Post-Hurricane Stress Leads Man To Death

CUTLER RIDGE, Fla. - Peggy Worthman thought she and her husband had survived the worst of times when they rode out Hurricane Andrew together. They huddled in their home and held hands as the storm roared past.

The toll was severe. Their home was damaged, the furniture business they had built together was leveled and, somehow, Lloyd Worthman was not the same man as before.

The once-cheerful retired Army sergeant became depressed and forgetful, and took to sitting around the house all day in his pajamas.

Less than three weeks later, the 62-year-old lay down on the floor of the couple's home, put a pistol to his head and pulled the trigger.

Psychiatrists say the terror of riding out a hurricane can leave a person suffering from post-traumatic stress disorder, an ailment usually associated with combat veterans. For some, the stress may only increase.

"You have no control in a hurricane - you either live through it or not. It can be so traumatic that people come out in an absolute state of shock. If it's not treated, it can become worse and worse," said Dr. Joseph Zealberg, a psychiatrist and director of the Emergency Psychiatry Mobile Crisis Program in Charleston, S.C.

He treated victims of hurricanes Andrew and Hugo, which slammed into South Carolina in 1989.

Peggy Worthman doesn't know why her husband killed himself; she only knows it had something to do with the storm.

When Andrew struck Aug. 24, the couple took refuge in a spare bedroom in the center of their home. The house shook as doors were blown down and sections of roof were torn away. Worthman sat in a chair wedged against the door, his head in his hands.

"The wind came through here and sounded like a freight train," Peggy Worthman said. "It was a terrible sound, just terrible."

When they ventured out to survey the wreckage, Worthman was shaken and silent.

"He was in shock when he walked out of that room that morning," she said. "He was just a different person."

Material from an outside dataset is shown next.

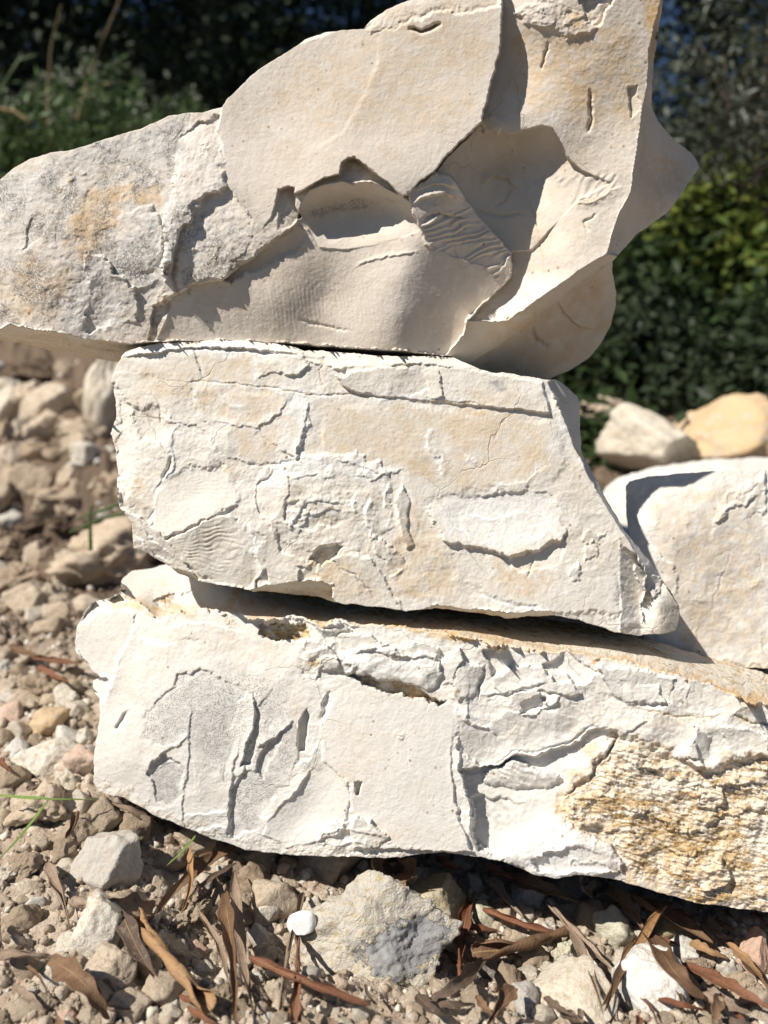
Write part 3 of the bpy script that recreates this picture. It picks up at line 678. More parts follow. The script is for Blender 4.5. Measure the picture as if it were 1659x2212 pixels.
S.paint('grey', [(1065,825),(1090,815),(1100,840),(1075,850)], .8, 6, 1.5, .4); S.spot('grey', 1215, 1240, 10, .5, 20)
S.paint('grey', [(1375,1225),(1432,1240),(1430,1280),(1390,1300)], .75, 8, 2, .4)
S.spot('ochre', 320, 905, 34, .25); S.spot('grey', 310, 910, 26, .3)  # left hollow: its brownish shade tinted into the colour
S.groove([(955,935),(945,970),(920,995),(898,1018)], 2.5, .0, 1.2, 'grey', .5)
# ---- bottom stone
out = [(162,1385),(165,1360),(180,1325),(200,1300),(230,1293),(258,1280),(262,1255),(285,1235),(330,1228),(360,1218),(420,1225),(520,1250),(700,1282),(1000,1310),(1300,1355),(1450,1395),(1560,1428),(1659,1455),(1760,1480),(1800,1700),(1780,1960),(1700,1975),(1620,1965),(1560,1958),(1500,1950),(1450,1935),(1380,1915),(1330,1900),(1260,1890),(1200,1898),(1160,1890),(1120,1875),(1085,1860),(1050,1853),(1010,1848),(960,1840),(910,1845),(860,1852),(800,1853),(750,1850),(700,1850),(640,1848),(580,1842),(530,1835),(480,1820),(430,1800),(380,1780),(330,1760),(300,1740),(270,1725),(230,1715),(215,1710),(203,1690),(203,1640),(208,1600),(215,1550),(215,1510),(201,1490),(203,1470),(215,1462),(200,1450),(185,1430),(165,1410)]
L = Stone(out, 0.544, -0.16, 0.09, 1.8, 37, 2.4)
L.base([(215,1500,-1.2),(205,1650,-1.4),(230,1710,-1.5),(260,1480,-.3),(260,1650,-.3),(300,1300,-1.2),(330,1400,.0),(330,1740,-.5),(500,1330,-.6),(500,1450,.15),(500,1650,.2),(500,1810,-.2),(700,1400,.1),(700,1600,.15),(700,1830,-.2),(850,1600,.2),(850,1820,-.1),(980,1600,.1),(1000,1430,.2),(1200,1450,.25),(1100,1650,-.2),(1100,1850,-.2),(1300,1500,.3),(1400,1700,.1),(1500,1550,.3),(1650,1600,.2),(1650,1950,-.4),(1400,1900,-.3)])
L.rough[:] = .5
for PP, rv in (([(1000,1370),(1290,1420),(1659,1520),(1800,1560),(1800,1640),(1500,1640),(1340,1590),(1260,1700),(1200,1760),(1030,1830),(985,1600)], .95), ([(560,1340),(700,1345),(900,1360),(1000,1380),(985,1520),(900,1480),(760,1450),(690,1480),(600,1400)], .95), ([(230,1400),(480,1420),(540,1480),(480,1800),(230,1700)], .4)):
    q, d = L.poly(PP, 1.2); t = sstep(d / 24 + .3); L.rough[q] = L.rough[q] * (1 - t) + rv * t
L.scar = .35; L.lk = .8; L.sk = 1.1
# top surface behind the front rim
rim = [(258,1292),(300,1300),(340,1330),(420,1318),(500,1322),(560,1340),(640,1335),(720,1342),(800,1350),(900,1356),(1000,1372),(1060,1392),(1130,1398),(1200,1408),(1270,1412),(1330,1425),(1400,1440),(1480,1462),(1560,1490),(1659,1525),(1800,1560)]
L.region(rim + [(1800,1400),(1300,1290),(700,1240),(258,1200)], [(258,1292,-3.5),(300,1302,-1.6),(340,1330,-1.0),(500,1322,-.8),(640,1335,-.5),(800,1350,-.4),(1000,1372,-.2),(1200,1408,-.1),(1400,1440,.1),(1560,1490,.1),(1760,1545,.1),(290,1240,-11),(360,1225,-14),(500,1252,-10),(640,1318,-3.2),(800,1330,-3.6),(1000,1352,-3.8),(1200,1388,-3.6),(1400,1422,-3.2),(1560,1470,-3.0),(700,1285,-11),(1000,1315,-11.5),(1300,1358,-11),(1500,1410,-10),(1760,1480,-10),(258,1270,-5.5)], 4, 1.3, .8)
L.ledge([(420,1275),(370,1292),(330,1300)], .5, 30, 1); 
L.slab([(330,1298),(380,1282),(380,1296),(345,1308)], -.4, 0, .5, 3)
# left block, set back
L.region([(160,1385),(165,1358),(200,1308),(262,1316),(286,1343),(281,1378),(252,1428),(242,1470),(205,1460),(172,1415)], [(165,1358,-2.0),(205,1310,-1.7),(262,1316,-1.1),(286,1343,-.8),(280,1378,-1.0),(250,1428,-1.3),(172,1410,-2.2),(210,1458,-1.9),(220,1370,-1.4)], 3, .8, .35)
L.region([(160,1365),(205,1296),(262,1288),(300,1302),(286,1345),(262,1320),(215,1322),(180,1345)], [(165,1362,-2.0),(205,1300,-3.0),(262,1285,-3.0),(290,1305,-1.4),(284,1342,-.7),(262,1320,-1.0),(215,1324,-1.6)], 4, 1, .8)
L.region([(198,1465),(240,1466),(224,1520),(206,1515)], [(200,1470,-2.0),(240,1468,-1.4),(222,1515,-1.6)], 2, .6)
L.ledge([(285,1340),(280,1380),(255,1425),(243,1470),(225,1520)], .35, 30, -1, .6)
L.ledge([(290,1370),(330,1395),(375,1390)], .15, 40, 1); L.ledge([(345,1360),(400,1345),(470,1350),(540,1372)], .15, 50, 1)
# shallow flake scars with pitted skin on the left
P1 = [(320,1538),(390,1458),(430,1448),(530,1488),(505,1560),(480,1690),(450,1640),(400,1598),(350,1612),(312,1600)]
P2 = [(320,1663),(350,1628),(390,1648),(395,1715),(372,1740),(335,1722)]
P3 = [(590,1488),(645,1588),(640,1660),(600,1718),(550,1788),(500,1815),(500,1713),(540,1638),(550,1540)]
L.slab(P1, -.07, .0, .1, 5, 1.2, .2, dome=.08, domer=50)
L.slab(P2, -.22, .1, .3, 4, 1.0, .3, dome=.1)
L.slab(P3, -.10, .25, 0, 5, 1.1, .3)
L.ledge([(320,1663),(345,1630),(400,1600),(412,1590)], .2, 30, -1, 1)
L.ledge([(322,1660),(360,1655),(390,1640)], .1, 10, -1)
L.ledge([(398,1820),(395,1720),(405,1640),(415,1500)], .16, 44, -1, .8)
L.ledge([(492,1830),(497,1720),(508,1640),(520,1600)], .22, 46, -1, .8)
L.slab([(520,1658),(555,1548),(545,1493),(560,1540),(578,1560),(540,1650)], -.2, 1.2, 0, 3, .8, .4)
L.ledge([(518,1660),(535,1610),(555,1545),(545,1495)], .34, 34, -1, .6)
L.ledge([(550,1620),(600,1588),(635,1555)], .36, 36, -1, .6)
L.slab([(552,1668),(562,1635),(585,1600),(612,1580),(590,1630),(570,1680)], -.3, .4, 0, 5, .8, .3)
L.groove([(250,1583),(262,1560),(277,1533)], 3.5, .4)
L.slab([(645,1623),(648,1560),(662,1532),(668,1545),(660,1625)], -.75, 0, .2, 2.5, .4)
L.groove([(690,1560),(705,1530),(715,1490)], 5, .4, 1)
L.ledge([(500,1680),(540,1665),(570,1680)], .22, 22, -1, 1); L.ledge([(640,1660),(670,1640),(685,1600)], .2, 30, 1, 1)
Q = [(565,1800),(590,1760),(625,1725),(675,1664),(720,1655),(752,1690),(757,1730),(745,1790),(700,1815),(620,1830)]
L.region(Q, [(565,1800,.15),(625,1725,.05),(675,1664,.0),(720,1658,.1),(757,1700,.3),(745,1785,.2),(690,1812,.05),(610,1830,-.1),(650,1760,-.35),(690,1720,-.15)], 4, .8, .2)
L.ledge([(562,1800),(600,1748),(630,1722),(672,1664)], .3, 40, -1, .7)
L.ledge([(755,1690),(757,1740),(745,1790)], .15, 40, -1, .6)
L.slab([(765,1690),(783,1690),(776,1718),(768,1715)], -.6, 0, 0, 2, .3)
L.slab([(680,1820),(730,1770),(800,1775),(840,1808),(820,1845),(740,1845)], .2, 0, -.6, 4, 1.6, 1.3)
for Lx in ([(690,1820),(730,1785),(755,1798)], [(745,1790),(800,1800),(835,1815)], [(720,1832),(770,1820),(800,1838)]): L.ledge(Lx, .25, 24, -1, 1.2)
L.ledge([(395,1760),(450,1755),(505,1748)], .16, 30, 1, 1); L.ledge([(420,1800),(460,1785),(500,1790)], .16, 20, 1)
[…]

In the days that followed, Worthman was listless and withdrawn, unable to face the task of rebuilding his home and business.

"I'd say, `Let's go to the store.' We'd get in the car and we'd get almost there, and then he'd say, `Oh, I forgot the keys,' "Peggy Worthman said. "He didn't want to see the place. He couldn't bear it."

Peggy Worthman suggested he see a doctor. He agreed to, but never went.

On the morning of Oct. 12, Worthman seemed in good spirits. He fixed his wife breakfast in bed - oatmeal with bananas.

Late that afternoon, she left the house to run errands. When she returned an hour later, Worthman wasn't around.

As it got dark, she started to worry. She searched the house again, checking the spare bedroom where they had endured Andrew. The door was locked; she had to pry the lock open.

There was her husband, lying in the same spot where he had sat out the hurricane. This time, a gun was lying across his chest.

"I said, `Honey, don't do that!' I grabbed the gun and threw it on the bed. Then I saw the blood."

Peggy Worthman is fixing her home and will try to rebuild the furniture business. But in a year or so, she hopes to move to Pennsylvania. She said she'll never stop wondering why her husband took his life.

"We were only months away from making everything work again," she said. "I just don't know how he ever did this to himself."